Saturday, October 16, 2010

Saturday night at Ucross

Oct. 16

It's Saturday night at Ucross; the foundation staffers have the weekend off. It's been a strange day, kind of lonely actually. It's 6:40 p.m. right now and I've been in my studio most of the day, "writing." All day I've been writing about two people who love each other but are essentially mismatched and drifting apart. No wonder I feel a little blue myself. I have never had this much time before to myself to think and write and ponder and try to figure out character and plot, at least not in a meaningful and sustained way. Before I came here I wasn't sure what the trajectory of the story was, what would happen, what plot points were important. I worried that I didn't have enough. Now I think I may be juggling too many balls, character and action-wise. Or maybe not. I'll just have to see.

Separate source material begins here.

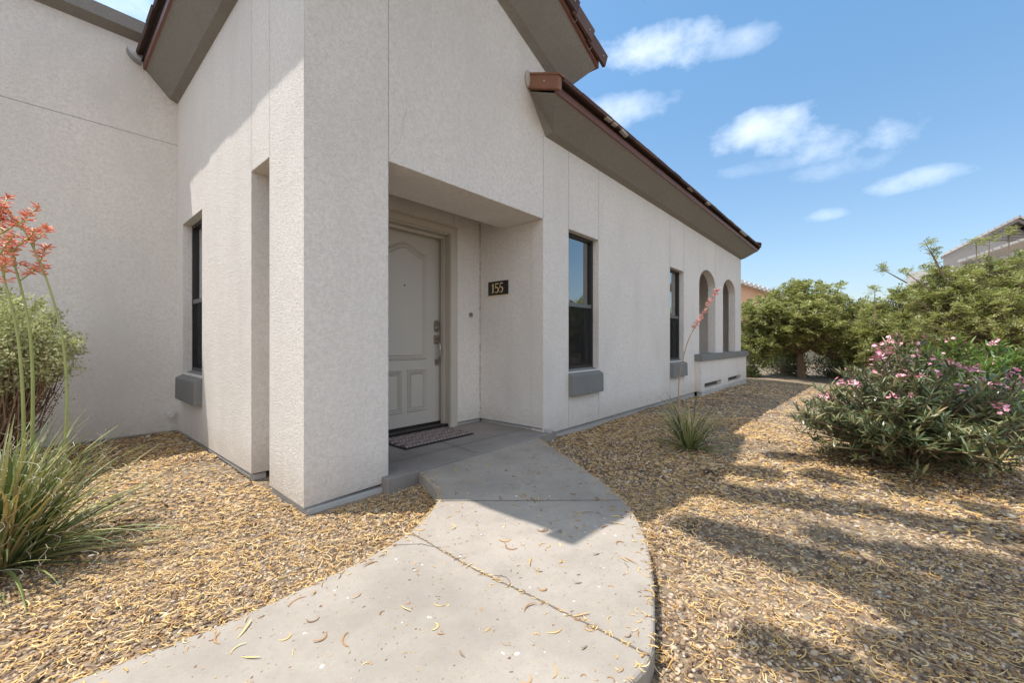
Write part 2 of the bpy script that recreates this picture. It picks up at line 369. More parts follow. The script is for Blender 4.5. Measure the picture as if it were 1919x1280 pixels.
class LB:
    """leaf / petal builder, vectorised into big meshes"""
    def __init__(s): s.V = []; s.T = []; s.Q = []; s.n = 0
    def raw(s, V, T=None, Q=None):
        V = np.asarray(V).reshape(-1, 3); s.V.append(V)
        if T is not None: s.T.append(np.asarray(T).reshape(-1, 3) + s.n)
        if Q is not None: s.Q.append(np.asarray(Q).reshape(-1, 4) + s.n)
        s.n += len(V)
    def leaves(s, P, D, Nn, L, W, fold=.15):
        """rhombic folded leaflets: P base, D direction, Nn normal"""
        P, D, Nn = map(np.asarray, (P, D, Nn)); L = np.asarray(L).reshape(-1, 1) * np.ones((len(P), 1)); W = np.asarray(W).reshape(-1, 1) * np.ones((len(P), 1))
        S = np.cross(D, Nn); S /= np.linalg.norm(S, axis=1, keepdims=True) + 1e-9
        mid = P + D * L * .5
        V = np.stack([P, mid + S * W * .5 + Nn * W * fold, P + D * L, mid - S * W * .5 + Nn * W * fold], 1)
        k = np.arange(len(P)).reshape(-1, 1) * 4
        s.raw(V, T=np.concatenate([k + [0, 1, 2], k + [0, 2, 3]], 0))
    def lances(s, P, D, Nn, L, W, droop=.15):
        """long lance leaves, 3 spans"""
        P, D, Nn = map(np.asarray, (P, D, Nn)); L = np.asarray(L).reshape(-1, 1) * np.ones((len(P), 1)); W = np.asarray(W).reshape(-1, 1) * np.ones((len(P), 1))
        S = np.cross(D, Nn); S /= np.linalg.norm(S, axis=1, keepdims=True) + 1e-9
        Z = np.array([0, 0, 1.]); c = []
        for tt, ww in ((.0, .12), (.33, .5), (.68, .42)):
            b = P + D * L * tt - Z * droop * L * tt * tt
            c += [b - S * W * ww + Nn * W * ww * .3, b + S * W * ww + Nn * W * ww * .3]
        c.append(P + D * L - Z * droop * L)
        V = np.stack(c, 1); k = np.arange(len(P)).reshape(-1, 1) * 7
        s.raw(V, T=k + [4, 5, 6], Q=np.concatenate([k + [0, 1, 3, 2], k + [2, 3, 5, 4]], 0))
    def build(s, name, m, parent=None, smooth=False):
        V = np.concatenate(s.V); F = []
        if s.Q: F.append(np.concatenate(s.Q))
        if s.T: F.append(np.concatenate(s.T))
        base = wloc(parent) if parent else Vector((0, 0, 0))
        return link(name, np_mesh(name, V - np.array(base), F, smooth), m, parent)
def unit(a): return a / (np.linalg.norm(a, axis=-1, keepdims=True) + 1e-9)
def world(f, r, z=0): p = FW * f + RT * r; return Vector((p.x, p.y, z))
def sstep(a, b, x): t = np.clip((x - a) / (b - a), 0, 1); return t * t * (3 - 2 * t)
def gz(x, y):
    """height of the gravel"""
    x = np.asarray(x, float); y = np.asarray(y, float)
    h = -.095 - .10 * sstep(4, 11, x) * sstep(2.2, .6, y) + .012 * np.sin(x * 1.7 + .6) * np.cos(y * 1.3) + .006 * np.sin(x * 5.1 + y * 3.7)
    h = h - .05 * sstep(6, 14, x * .7538 + y * .6571)
    return h
def at(px, py, z): 
    t = (CAM.z - z) * FPX / (py - 640); return world(t, (px - 960) / FPX * t, z)

D0 = 2.464          # front wall plane (y)
X0 = 1.002          # side wall plane (x)
YL = 5.77           # set-back left wall plane (y)
XE = 11.57          # far end of the low wing

# ------------------------------------------------------------------ ground, walk, porch slab
gx = np.concatenate([np.linspace(-400, -12, 8), np.linspace(-10, 22, 130), np.linspace(24, 400, 10)])
gy = np.concatenate([np.linspace(-400, -14, 8), np.linspace(-12, 12, 100), np.linspace(14, 400, 10)])
GX, GY = np.meshgrid(gx, gy, indexing='ij'); V = np.stack([GX, GY, gz(GX, GY)], -1).reshape(-1, 3)
a, b = len(gx), len(gy); I = (np.arange(a - 1)[:, None] * b + np.arange(b - 1)[None, :]).reshape(-1, 1)
tag(link('ground', np_mesh('ground', V, [I + [0, b, b + 1, 1]], True), MGROUND), None, None, kind='structure')

WZ = -.010
Lp = [(786.8, 885), (800, 896), (812, 910), (821, 924), (820, 941), (798, 968), (767.6, 998), (707, 1035), (640, 1068), (560, 1105), (470, 1146), (400, 1175), (302, 1211), (200, 1250), (127.6, 1278)]
Rp = [(1017, 821), (1056.5, 850), (1110, 888.6), (1157, 922), (1186, 955), (1204, 989), (1217.8, 1027), (1226, 1085), (1228.5, 1152), (1226, 1238)]
Lw = [at(px, py, WZ) for px, py in Lp]; Rw = [at(px, py, WZ) for px, py in Rp]
Lw = [Vector((Lw[0].x, 2.392, WZ))] + Lw[1:]; Rw = [Vector((Rw[0].x, 2.392, WZ))] + Rw[1:]
dL = (Lw[-1] - Lw[-3]).normalized()
Lw += [Lw[-1] + dL * k + Vector((-.05 * k * k, .03 * k * k, 0)) for k in (.4, .9, 1.6, 2.6, 4)]
c0 = Rw[-1]; Rw += [c0 + (dL * .12 - Vector((dL.y, -dL.x, 0)) * -.02)]
Rw2 = [c0 + Vector((-.16, .02, 0)), c0 + Vector((-.16, .02, 0)) + dL * 2, c0 + Vector((-.5, .25, 0)) + dL * 5]
outline = [(p.x, p.y) for p in Lw] + [(p.x, p.y) for p in reversed(Rw[:-1] + Rw2)]
def dens(poly, n=3):
    o = []
    for i, p in enumerate(poly):
        q = poly[(i + 1) % len(poly)]; o += [(p[0] + (q[0] - p[0]) * k / n, p[1] + (q[1] - p[1]) * k / n) for k in range(n)]
    return o
# smooth the curbs a little
def chaikin(poly):
    o = []
    for i, p in enumerate(poly):
        q = poly[(i + 1) % len(poly)]; o += [(p[0] * .75 + q[0] * .25, p[1] * .75 + q[1] * .25), (p[0] * .25 + q[0] * .75, p[1] * .25 + q[1] * .75)]
    return o
walk_poly = outline[:1] + chaikin(outline)[1:-2] + outline[-1:]
wp = MB(); n = len(walk_poly)
ar = sum(walk_poly[i][0] * walk_poly[(i + 1) % n][1] - walk_poly[(i + 1) % n][0] * walk_poly[i][1] for i in range(n))
sg = -1 if ar > 0 else 1
inner = []
for i in range(n):
    p0, p1, p2 = [Vector(walk_poly[j % n]) for j in (i - 1, i, i + 1)]
    d = ((p1 - p0).normalized() + (p2 - p1).normalized()); d = d.normalized() if d.length > 1e-6 else Vector((1, 0))
    nn = Vector((-d.y, d.x)) * -sg; inner.append(p1 + nn * .012)
bmw = bmesh.new(); vs = [bmw.verts.new((p[0], p[1], WZ)) for p in inner]
ft = bmw.faces.new(vs)
v1 = [bmw.verts.new((p[0] * .4 + q[0] * .6, p[1] * .4 + q[1] * .6, WZ - .0035)) for p, q in zip(inner, walk_poly)]
v2 = [bmw.verts.new((p[0], p[1], WZ - .012)) for p in walk_poly]; v3 = [bmw.verts.new((p[0], p[1], -.3)) for p in walk_poly]
for A, B in ((vs, v1), (v1, v2), (v2, v3)):
    for i in range(n): bmw.faces.new((A[i], A[(i + 1) % n], B[(i + 1) % n], B[i]))
bmesh.ops.triangulate(bmw, faces=[ft]); bmesh.ops.recalc_face_normals(bmw, faces=bmw.faces)
me = bpy.data.meshes.new('walkway'); bmw.to_mesh(me); bmw.free()
tag(link('walkway', me, MWALK), None, None, kind='structure')
def groove(name, pts, wd, z, m, jit=0):
    mb = MB(); pts = [Vector(p) for p in pts]; P = []
    for i in range(len(pts) - 1):
        k = max(2, int((pts[i + 1] - pts[i]).length / .03)); P += [pts[i].lerp(pts[i + 1], j / k) for j in range(k)]
    P.append(pts[-1]); P = [p + Vector((random.uniform(-jit, jit), random.uniform(-jit, jit), 0)) for p in P]
    vs = []
    for i, p in enumerate(P):
        d = (P[min(i + 1, len(P) - 1)] - P[max(i - 1, 0)]).normalized(); s = Vector((-d.y, d.x, 0)) * wd * random.uniform(.6, 1.2) * .5
        vs += [(p.x + s.x, p.y + s.y, z), (p.x - s.x, p.y - s.y, z)]
    mb.add(vs, [(2 * i, 2 * i + 1, 2 * i + 3, 2 * i + 2) for i in range(len(P) - 1)])
    o = mb.build(name, m); tag(o, None, None, kind='structure'); return o
groove('walkway_joint', [at(823, 939.5, WZ), at(1172, 938, WZ)], .007, WZ + .002, MGROOVE, .001)
groove('walkway_joint', [at(770, 999, WZ), at(890, 1068, WZ), at(1000, 1120, WZ), at(1222, 1231, WZ)], .007, WZ + .002, MGROOVE, .002)
groove('walkway_crack', [at(735, 1022, WZ), at(790, 1021, WZ), at(822, 1026, WZ), at(850, 1045, WZ)], .003, WZ + .002, MGROOVE, .004)
groove('walkway_crack', [at(925, 1078, WZ), at(950, 1083, WZ), at(957, 1095, WZ), at(950, 1102, WZ)], .003, WZ + .002, MGROOVE, .004)
sb = MB().box(1.50, 3.42, 2.392, 3.6, -.28, 0.0)
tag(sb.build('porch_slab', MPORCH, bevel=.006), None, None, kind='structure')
groove('porch_joint', [(1.0, 2.71, 0), (3.3, 2.70, 0)], .012, .002, MGROOVE)
groove('porch_joint', [(2.33, 2.40, 0), (2.36, 2.71, 0), (2.385, 2.93, 0)], .012, .002, MGROOVE)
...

I called home tonight and talked to the "boys"--husband and son. It sounds like they've been holed up in the house since noon watching football game after football game. The Missouri Tigers won today so they're both happy about that. They sound cheerful and glassy-eyed and a little slap-happy. I miss them. But. The last thing I want to do is watch a football game.

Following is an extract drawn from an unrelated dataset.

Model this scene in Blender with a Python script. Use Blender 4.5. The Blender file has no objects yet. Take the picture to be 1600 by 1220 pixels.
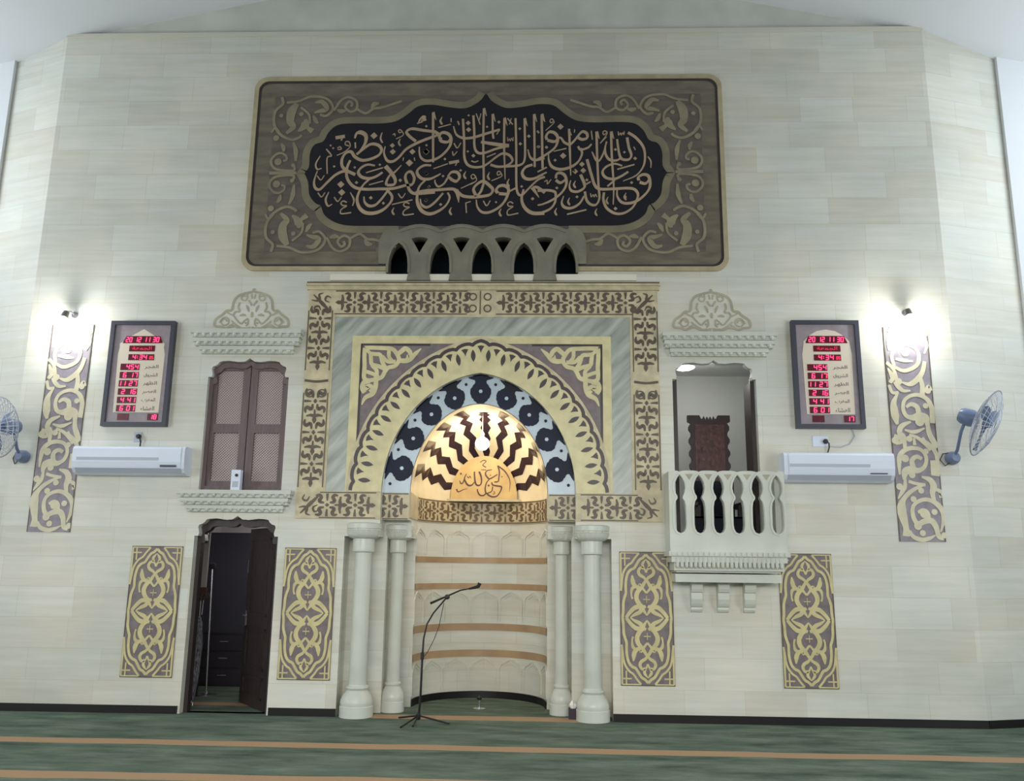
import bpy, bmesh, math, random
from mathutils import Vector, Matrix
random.seed(4)
PI = math.pi
S = bpy.context.scene
COL = S.collection

# ------------------------------------------------------------------ camera
cd = bpy.data.cameras.new('camera')
cam = bpy.data.objects.new('camera', cd)
COL.objects.link(cam)
cd.sensor_width = 36.0
cd.sensor_fit = 'HORIZONTAL'
cd.lens = 1324.8 / 1600 * 36
cd.clip_end = 200
pitch, yaw, roll = 0.204139, 0.034606, 0.0123586
cp, sp = math.cos(pitch), math.sin(pitch)
right, fwd, up = Vector((1, 0, 0)), Vector((0, cp, sp)), Vector((0, -sp, cp))
RZ = Matrix.Rotation(yaw, 3, 'Z')
right, fwd, up = RZ @ right, RZ @ fwd, RZ @ up
r2 = math.cos(roll) * right + math.sin(roll) * up
u2 = -math.sin(roll) * right + math.cos(roll) * up
M3 = Matrix((r2, u2, -fwd)).transposed()
cam.matrix_world = Matrix.Translation((0.730, -10.0, 1.680)) @ M3.to_4x4()
S.camera = cam

# ------------------------------------------------------------------ light, exposure
S.view_settings.view_transform = 'Standard'
S.view_settings.look = 'None'
S.view_settings.gamma = 1.0
S.view_settings.use_curve_mapping = False
S.view_settings.exposure = 0.0
S.cycles.use_denoising = True
S.cycles.max_bounces = 7
S.cycles.diffuse_bounces = 5
S.cycles.sample_clamp_indirect = 6.0

W = bpy.data.worlds.new('world')
S.world = W
W.use_nodes = True
bg = W.node_tree.nodes['Background']
bg.inputs[0].default_value = (0.93, 0.97, 1.0, 1)
bg.inputs[1].default_value = 0.42


def area(name, loc, target, size, sizey, power, color=(1, 1, 1), spread=180):
    l = bpy.data.lights.new(name, 'AREA')
    l.shape = 'RECTANGLE'
    l.size, l.size_y, l.energy, l.color = size, sizey, power, color
    l.spread = math.radians(spread)
    o = bpy.data.objects.new(name, l)
    COL.objects.link(o)
    o.location = loc
    o.rotation_euler = (Vector(target) - Vector(loc)).to_track_quat('-Z', 'Y').to_euler()
    return o


def point(name, loc, power, color=(1, 1, 1), r=0.05):
    l = bpy.data.lights.new(name, 'POINT')
    l.energy, l.color, l.shadow_soft_size = power, color, r
    o = bpy.data.objects.new(name, l)
    COL.objects.link(o)
    o.location = loc
    return o


# added side lights, high and low, for assumed windows that are not built, and added fill panels behind the camera
K = dict(world=0.03, high=106, mid=292, front=92, low=106, wall=26, niche=21, room=15, store=11)
bg.inputs[1].default_value = K['world']
for sg in (-1, 1):
    area('added_side_fill', (sg * 8.6, -1.6, 6.3), (sg * 3.0, 0.4, 5.6), 2.4, 3.0, K['high'], (0.86, 0.94, 1.0))  # added high fill; its window is assumed, the side wall has no opening
    area('added_side_fill', (sg * 8.8, -5.5, 2.6), (sg * -1.0, 0.0, 1.6), 4.5, 3.6, K['mid'], (0.92, 0.97, 1.0))  # added lower side fill, likewise without a window in the wall
area('hall_fill', (0, -12.0, 4.4), (0, 0, 1.2), 9.0, 2.2, K['front'], (1.0, 0.99, 0.95), 110)  # added frontal fill on the wall, not a real fitting
area('hall_fill', (0, -10.8, 3.3), (0, 0.0, -0.9), 8.0, 1.2, K['low'], (1.0, 0.99, 0.95), 80)  # added fill that brightens the lower wall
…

I slept in until 8 a.m., read in bed until 9 a.m., and then headed over to the School House for breakfast. (Yogurt and Grape Nuts.) After infusions of strong French Roast, it was back to the studio. A couple of residents had talked earlier about a field trip to the Big Horns, but I decided to pass because I screwed off a lot yesterday (Friday). Some of us had gone into Sheridan to stock up on personal items like aspirin or snack stuff. (Beef jerky and a pound of wasabi/soy sauce almonds for me.) We stopped at the Salvation Army Thrift store and Molly, a Ucross intern who likes to swing dance, bought a sexy black sleeveless dress with a fuchsia net petticoat for $5. She looks delicious in it. (Molly is pictured in the photo at the beginning of this post.) Yenta, a nonfiction writer from Holland, bought a pair of ostrich-skin cowboy boots and I bought a purple cloche hat that reminds of the hat Norman Maclean's Presbyterian mom (Brenda Blethyn) wears in the Redford movie "A River Runs Through It." It's a little flapper number, silly but sweet.

A little while ago Cindy, the cook, brought her dog Toby by so I could meet him. He is the strangest dog I have ever seen! (And I have seen and owned my share of strange-looking dogs.) This dog looks like he was drawn by a 7-year-old. He seems to be part Rhodesian Ridgeback (the hair on his spine stands straight up like a cowlick), part Briard, and part Australian shepherd. He looks like he got his paw stuck a light socket. He's all wiry fur that stands up on end, and huge triangular ears the size of oven mitts. He has a brown eye and a blue/gray eye and his coat is mottled black and gray. You look at him and have to laugh. I wish I had taken a picture of him.

I have this fantasy that I'm going to get a rough draft of this book done before I leave on Nov. 5. Am I on drugs? No, unless it's the Helium of Hope. I'm averaging about six-seven pages a day. That feels incredibly slow to me but it's all new territory and I'm in excavation mode. Does this process sound like a terrible waste of time to you? It's the only way I know how to write.

I'm having terrible insomnia. There are thousands of little bugs around here; they look like beetles, only they are black with red markings and they can fly. They're trying to come inside for the winter and they are everywhere. I am not squeamish about bugs, but I hate to feel these things on my body. For the past few nights, every time I drift off to sleep (light on, book in hand, 1 a.m., 3 a.m., 5 a.m.), I'm jarred awake by one of these animals crawling on my neck or creeping up my arm. At first I tried to be Zen about it and not kill them, but now I don't care; I squash every one I can find with impunity. Reincarnation be damned! A girl needs her sleep.

Tomorrow, in honor of Sunday, I will honor the sabbath by reading the New York Times online.



  1. It's wonderful to hear about your day. You're getting a lot done!!!

  2. I like your religiosity! Writers everywhere say "Amen Sista!"

    PS: 16 pages a day? Fricken ahamazing!

    D'arcy's got her groove on~


  3. Nooooo, Teri, not 16 pages a day!! Try six. Six if I'm lucky. You should SERIOUSLY think about applying here. I mean it. You won't be able to bring your dog (and I'm having huge withdrawals from missing mine) but trust me, this would be so good for Lake Assumption -- and you. Think about it, Teri.